Todos en algún momento de nuestra infancia tuvimos un yo-yo en nuestras manos. Acá un rescate emotivo que va directo al vínculo afectivo entre el juego y el mundo de las gaseosas.
Por José Montero
¿Te acordás cuando te llevaban de excursión con el colegio? Casi te perdiste la salida a una planta de Coca-Cola en Pompeya porque te olvidaste la autorización firmada. La vieja apareció con el papel cuando ya estaban subiendo al micro. La maquinaria fabril te pareció la NASA y la adrenalina subió cuando explotó una botella en pleno proceso de llenado. ¡Eso era peligro! Además, te regalaron un alfajor y un legítimo yo-yo Russell. Y no cualquiera, el pro-fe-sio-nal. Juego individualista y solitario el yo-yo. ¿Cuál es su origen? Algunos dicen que viene de China, como todo, aunque parece ser que el nombre le fue dado en Filipinas. En una copa griega del 440 antes de Cristo hay un dibujo en el que muchos aseguran ver un yo-yo. Rodó en Francia en el 1700, antes de que rodaran cabezas. Pero la era moderna comenzó en 1928, cuando un tal Pedro Flores, filipino-norteamericano, abrió una fábrica en California.
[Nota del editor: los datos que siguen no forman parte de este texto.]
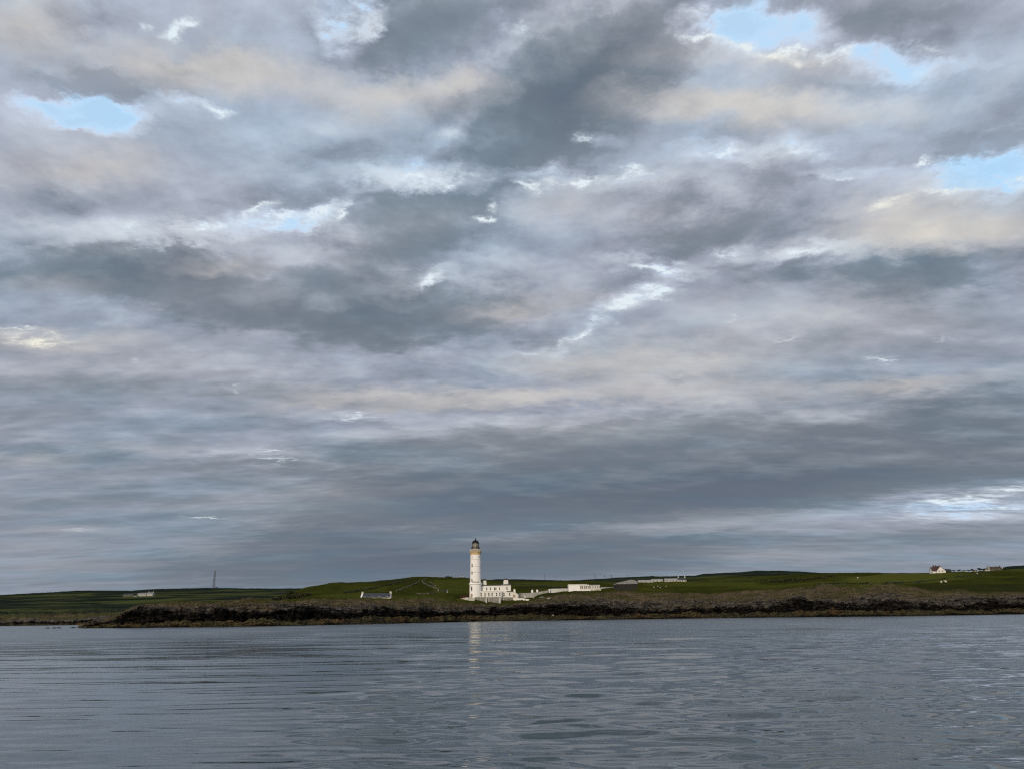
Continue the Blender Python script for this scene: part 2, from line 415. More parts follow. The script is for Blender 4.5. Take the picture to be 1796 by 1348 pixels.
M = {
 'whitewash': mat_of('whitewash', (.82, .80, .755), .85, .03, .35, 0, ((.58, .52, .44), .16)),
 'harling': mat_of('harling', (.70, .68, .62), .9, .08, .8, .02, ((.42, .38, .30), .55)),
 'oldwhite': mat_of('oldwhite', (.46, .44, .38), .9, .22, .5, .02, ((.22, .20, .16), .7)),
 'dimwhite': mat_of('dimwhite', (.34, .33, .30), .9, .2, .5),
 'stone': mat_of('stone', (.19, .18, .155), .9, .4, 1.2, .05, ((.55, .52, .46), .6)),
 'ochre': mat_of('ochre', (.56, .41, .21), .8, .12, 1.2),
 'black': mat_of('black', (.012, .012, .013), .6, .2, 1.0, spec=.12),
 'glass': mat_of('glass', (.025, .028, .032), .08, .2, .6, spec=.6),
 'lantern': mat_of('lantern', (.30, .28, .23), .12, .35, .9, spec=.6),
 'slate': mat_of('slate', (.040, .047, .052), .6, .3, 1.4),
 'felt': mat_of('felt', (.20, .20, .205), .8, .2, .5),
 'lead': mat_of('lead', (.022, .022, .024), .7, .2, 1.0),
 'wood': mat_of('wood', (.36, .27, .18), .8, .2, 1.0),
 'timber': mat_of('timber', (.024, .021, .018), .9, .2, 1.0),
 'brownroof': mat_of('brownroof', (.062, .034, .030), .8, .25, 1.0),
 'paleroof': mat_of('paleroof', (.33, .33, .33), .7, .2, .5),
 'steel': mat_of('steel', (.10, .11, .12), .6, .1, .2),
 'wool': mat_of('wool', (.62, .58, .50), .95, .15, 6.0),
 'rock': mat_of('rock', (.035, .032, .028), .8, .5, 1.5, .1),
 'palerock': mat_of('palerock', (.42, .40, .36), .9, .25, 1.5, .05),
 'drystone': mat_of('drystone', (.095, .09, .062), .95, .4, .8),
}

def leaf_mat(name, col, var=.5):
    m = mat_of(name, col, .85, var, .9, spec=.15)
    return m
M['leaf'] = leaf_mat('leaf', (.030, .040, .014))
M['gorse'] = leaf_mat('gorse', (.035, .036, .016))
M['redbush'] = leaf_mat('redbush', (.085, .032, .022))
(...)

En 1947, el campeón de yo-yo Jack Russell vio el filón e inauguró su propia factoría, orientada a las promociones, y ahí se incrustó el logo de Coca-Cola. El juguete tuvo idas y vueltas, épocas de furor y de olvido. Dependía de campañas publicitarias y de exhibiciones a cargo de campeones de yo-yo: señores grandes de saco y corbata que hacían la vuelta al mundo, el columpio, la estrella, el dormilón. Vos, con suerte, una vez sacaste el perrito. De tan frustrado quisiste desarrollar tu propia versión, mezcla de yo-yo, malambo y boleadoras. Lo revoleaste, lo golpeaste contra el piso, el hilo se cortó, rompiste una ventana y estallaron los vidrios de tu corazón. Chau, yo-yo. Tranquilo. Volverá. Todo vuelve. Como el yo-yo.